A couple of businesses opened on the first floor of the building, giving it at least a hint of life.
Of course, there’s a long way to go. Most of the ground-floor commercial space remains unoccupied, unless you count building materials and excess furniture as tenants. While the view through the large picture windows could be more appealing, that should improve in time.
In the meantime, the shell of the 142-year-old building is ready to embrace the next century and a half of life in Riverside. It’s as close to a fresh start as a building that old is going to get.
Musical chairs in Brookfield
In between presidential elections in Brookfield, things get pretty quiet, politically speaking.
But get within six months of an election and all hell starts breaking loose.

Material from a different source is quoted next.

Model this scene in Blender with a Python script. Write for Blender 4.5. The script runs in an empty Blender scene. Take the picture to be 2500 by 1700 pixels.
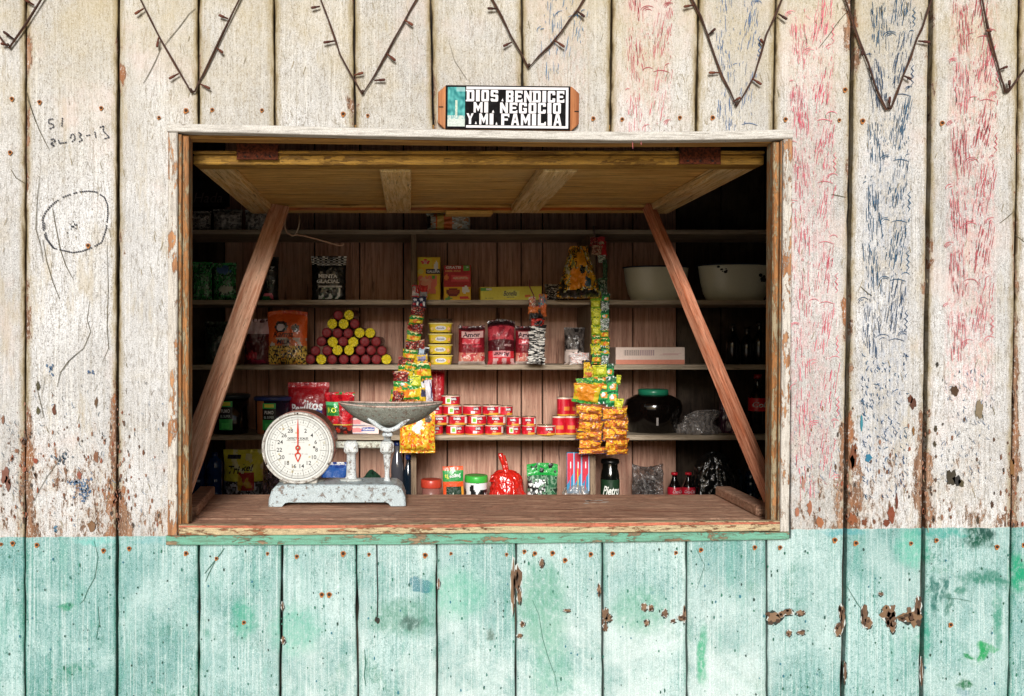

On April 9, Brookfield voters (of course, it’ll happen, too, in Riverside and North Riverside, but Brookfield just has a je ne sais quoi when it comes to elections) will head to the polls again after what ought to be a spirited, probably entertaining, campaign.
There won’t be the familiar VIP vs. PEP showdown as has been the case since 2001. Nope, in 2012 VIP gave up the ghost and Bill Russ struck out on his own again to seek political fortune. He’ll be running as an independent for president against not one, but two PEP opponents.
Of course, only one of the PEP opponents will be the actual PEP opponent. Brookfield’s lone remaining political party is running Kit Ketchmark — once mortal foe of PEP and a leader of the VIP revolution in 2001 — for president.
Opposing Ketchmark and Russ will be one-time PEP stalwart Michael Towner, who broke with the party that nurtured his political career after PEP snubbed him in favor or Ketchmark.
Could the presence of two PEP-centric candidates leave the door open for Russ to reclaim the center chair at the council table? Tune in next April.
Awesome March, then the Sahara
In 2011, the Landmark coverage area, like the rest of northern Illinois, was socked by violent storms, including a Feb. 1 blizzard that dumped a near-record 21 inches of snow on the populace.
Later that year, storms flattened trees, knocked down power poles and caused floods. It was quite the spectacle.
So when 2012 arrived with one of the mildest winters on record — March was the warmest on record; heck, it hit 80 degrees — people weren’t complaining.
The complaining started in mid-June, when temperatures hit the 90-degree mark and stayed there. There was no rain, no break in the heat wave.
On July 4, attendance at local Independence Day parades was down and those who showed up scrambled for what shade there was along the parade route. It would be the first of three straight 100-degree days, just the third time that had happened since weather records have been kept, and the first time since 1947.
The drought and heat continued through July and August, abating only in the Chicago area in September. But that mild weather everybody saw last winter is still evident through the end of 2012. The area has already gone through a record snowless period — almost an entire year.
What weather calamity awaits in 2013? We’ll find out soon enough.